═════ SUPPLIED INFORMATION

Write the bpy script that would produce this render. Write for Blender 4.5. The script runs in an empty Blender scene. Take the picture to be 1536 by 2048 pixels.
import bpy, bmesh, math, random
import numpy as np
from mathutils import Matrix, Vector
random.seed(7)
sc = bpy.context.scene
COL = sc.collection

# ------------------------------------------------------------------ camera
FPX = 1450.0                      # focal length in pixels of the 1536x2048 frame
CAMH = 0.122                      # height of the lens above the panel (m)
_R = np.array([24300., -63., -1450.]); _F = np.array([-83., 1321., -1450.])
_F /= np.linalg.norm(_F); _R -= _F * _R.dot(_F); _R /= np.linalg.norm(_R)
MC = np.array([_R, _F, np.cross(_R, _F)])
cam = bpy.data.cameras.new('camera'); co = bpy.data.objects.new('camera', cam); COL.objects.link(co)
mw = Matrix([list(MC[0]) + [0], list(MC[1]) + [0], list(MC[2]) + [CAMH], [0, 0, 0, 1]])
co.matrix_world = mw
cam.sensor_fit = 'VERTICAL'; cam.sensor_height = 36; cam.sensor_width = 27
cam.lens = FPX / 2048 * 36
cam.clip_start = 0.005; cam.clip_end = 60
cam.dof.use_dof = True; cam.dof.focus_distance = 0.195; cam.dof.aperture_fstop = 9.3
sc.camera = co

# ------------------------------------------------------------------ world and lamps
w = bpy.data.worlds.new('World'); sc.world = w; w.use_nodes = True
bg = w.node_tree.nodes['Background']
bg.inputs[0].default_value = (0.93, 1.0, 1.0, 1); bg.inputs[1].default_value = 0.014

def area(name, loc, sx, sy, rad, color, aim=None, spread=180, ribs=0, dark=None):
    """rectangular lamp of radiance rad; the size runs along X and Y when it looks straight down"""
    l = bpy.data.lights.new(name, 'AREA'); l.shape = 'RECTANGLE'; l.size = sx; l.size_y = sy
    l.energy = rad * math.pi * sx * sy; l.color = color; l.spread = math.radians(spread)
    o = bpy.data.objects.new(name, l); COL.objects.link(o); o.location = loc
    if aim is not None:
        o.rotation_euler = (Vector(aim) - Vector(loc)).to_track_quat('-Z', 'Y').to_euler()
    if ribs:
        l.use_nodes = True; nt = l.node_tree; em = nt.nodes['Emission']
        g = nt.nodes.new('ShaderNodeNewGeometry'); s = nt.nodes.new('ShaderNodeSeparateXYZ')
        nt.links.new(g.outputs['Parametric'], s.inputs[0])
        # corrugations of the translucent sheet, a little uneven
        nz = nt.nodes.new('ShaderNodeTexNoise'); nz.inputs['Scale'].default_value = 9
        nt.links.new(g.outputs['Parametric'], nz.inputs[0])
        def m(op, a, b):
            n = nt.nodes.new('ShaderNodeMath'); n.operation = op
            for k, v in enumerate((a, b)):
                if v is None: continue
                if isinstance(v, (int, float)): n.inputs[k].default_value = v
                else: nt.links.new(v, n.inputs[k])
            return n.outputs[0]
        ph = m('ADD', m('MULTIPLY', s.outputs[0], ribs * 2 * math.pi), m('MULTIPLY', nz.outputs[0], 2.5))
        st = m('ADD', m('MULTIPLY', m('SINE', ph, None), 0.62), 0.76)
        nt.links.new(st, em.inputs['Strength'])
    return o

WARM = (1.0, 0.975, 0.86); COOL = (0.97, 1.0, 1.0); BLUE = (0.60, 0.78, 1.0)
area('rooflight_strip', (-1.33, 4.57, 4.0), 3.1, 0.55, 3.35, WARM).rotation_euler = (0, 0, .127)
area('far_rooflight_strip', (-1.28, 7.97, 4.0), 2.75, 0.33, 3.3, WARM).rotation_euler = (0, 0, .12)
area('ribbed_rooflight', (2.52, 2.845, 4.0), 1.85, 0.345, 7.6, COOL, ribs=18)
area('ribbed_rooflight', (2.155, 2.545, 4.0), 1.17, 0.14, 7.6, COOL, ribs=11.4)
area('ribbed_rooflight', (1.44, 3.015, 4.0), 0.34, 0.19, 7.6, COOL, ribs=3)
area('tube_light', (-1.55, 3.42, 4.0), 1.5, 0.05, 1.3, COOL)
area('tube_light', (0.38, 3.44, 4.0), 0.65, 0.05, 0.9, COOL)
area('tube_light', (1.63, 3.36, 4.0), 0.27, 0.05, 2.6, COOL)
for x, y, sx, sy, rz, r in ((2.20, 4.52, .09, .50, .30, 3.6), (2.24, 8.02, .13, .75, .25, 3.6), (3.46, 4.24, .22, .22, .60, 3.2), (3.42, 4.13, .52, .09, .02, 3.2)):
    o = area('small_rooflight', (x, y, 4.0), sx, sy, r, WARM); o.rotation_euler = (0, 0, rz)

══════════

* _AIM_
Copy out the listing above, line by line and exactly, from its first line to the line holding "COL = sc.collection", inclusive.

* _ANSWER TO THE PROBLEM_
Write the bpy script that would produce this render. Write for Blender 4.5. The script runs in an empty Blender scene. Take the picture to be 1536 by 2048 pixels.
import bpy, bmesh, math, random
import numpy as np
from mathutils import Matrix, Vector
random.seed(7)
sc = bpy.context.scene
COL = sc.collection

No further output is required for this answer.